The family court’s eighteen-page order is replete with findings involving the respective positions of the parties.  In addition, the court’s order noted Father’s counsel’s professional standing.  Furthermore, Father’s counsel provided an affidavit indicating the time devoted to the case.  Moreover, it is undisputed that Father obtained a beneficial result based upon the change in custody. 

Faced with such a detailed order containing extensive findings of fact, we conclude Mother’s argument, merely claiming the family court failed to make customary findings of fact, is insufficient to preserve this assignment of error for appellate review.  See Solomon v. City Realty Co., 262 S.C. 198, 201, 203 S.E.2d 435, 435 (1974) (holding conclusory arguments are deemed abandoned); Fields v. Melrose Ltd. P’ship, 312 S.C. 102, 106, 439 S.E.2d 283, 285 (Ct. App. 1993) (holding an issue is deemed abandoned and thus not presented for appellate review if argued in a short, conclusory statement).  Consequently, Mother’s argument is without merit.

Lastly, Mother contends the family court erred by not awarding her attorney’s fees.  She contends that the financial disparity between the two parties is so great that not awarding her attorney’s fees is an abuse of discretion. 

The evidence within Father’s financial declaration indicates he has a net monthly income of $2,225.85 and monthly expenses totaling $1,855.20.  Mother’s financial declaration states she has no monthly income and expenses totaling $1,718.00 per month.  The Mother’s testimony indicates she lacks monthly income because she has a disability. 

However, the family court did not believe Mother’s testimony.  Rather, because Mother failed to produce any evidence outside of her own testimony indicating she had a disability, the family court imputed income to her – a determination Mother has not appealed.  Furthermore, Mother did not win on the merits.  Thus, we hold the family court did not abuse its discretion by denying Mother’s motion for attorney’s fees.


Based on the foregoing, the decision of the family court is


HEARN, C.J., HOWARD, and KITTREDGE, JJ., concurring.

[1] Mother also contends the exclusion contravened Rule 803(3), South Carolina Rules of Evidence.  However, Mother did not argue Rule 803(3), South Carolina Rules of Evidence, to the family court when attempting to admit the psychologist’s testimony.  Therefore, any argument premised upon that rule is not preserved for appellate review.  See Wilder Corp. v. Wilke, 330 S.C. 71, 76, 497 S.E.2d 731, 733 (1998) (“It is axiomatic that an issue cannot be raised for the first time on appeal, but must have been raised to and ruled upon by the trial judge to be preserved for appellate review.”).

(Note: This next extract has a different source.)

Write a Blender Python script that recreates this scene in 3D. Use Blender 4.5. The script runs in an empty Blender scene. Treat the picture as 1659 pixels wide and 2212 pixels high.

[2] Mother additionally argues the family court erred by excluding other statements made by the children to the psychologist.  However, Mother did not proffer the psychologist’s testimony.  Thus, any assignment of error to the exclusion of this testimony is not preserved for appellate review.  See Greenville Mem’l Auditorium v. Martin, 301 S.C. 242, 243, 391 S.E.2d 546, 547 (1990) (“An alleged erroneous exclusion of evidence is not a basis for establishing prejudice on appeal in the absence of an adequate proffer of evidence in the court below.”). 

[3] Mother also argues the family court erred by excluding portions of both Father’s testimony during cross-examination and her own testimony on direct examination.  However, Father’s testimony was not proffered. Thus, any assignment of error to the exclusion of this testimony is not preserved for appellate review.     See Greenville Mem’l Auditorium, 301 S.C. at 243, 391 S.E.2d at 547 (holding an alleged exclusion of evidence is not a basis for establishing prejudice on appeal in the absence of a proffer of the evidence in the court below).  Furthermore, the substance of Mother’s testimony was admitted though the psychologist’s report discussed above.  Thus, the testimony was cumulative, and its exclusion, if error, is not reversible error.  See Weir, 312 S.C. at 517, 435 S.E.2d at 860 (holding exclusion of cumulative evidence is not prejudicial error).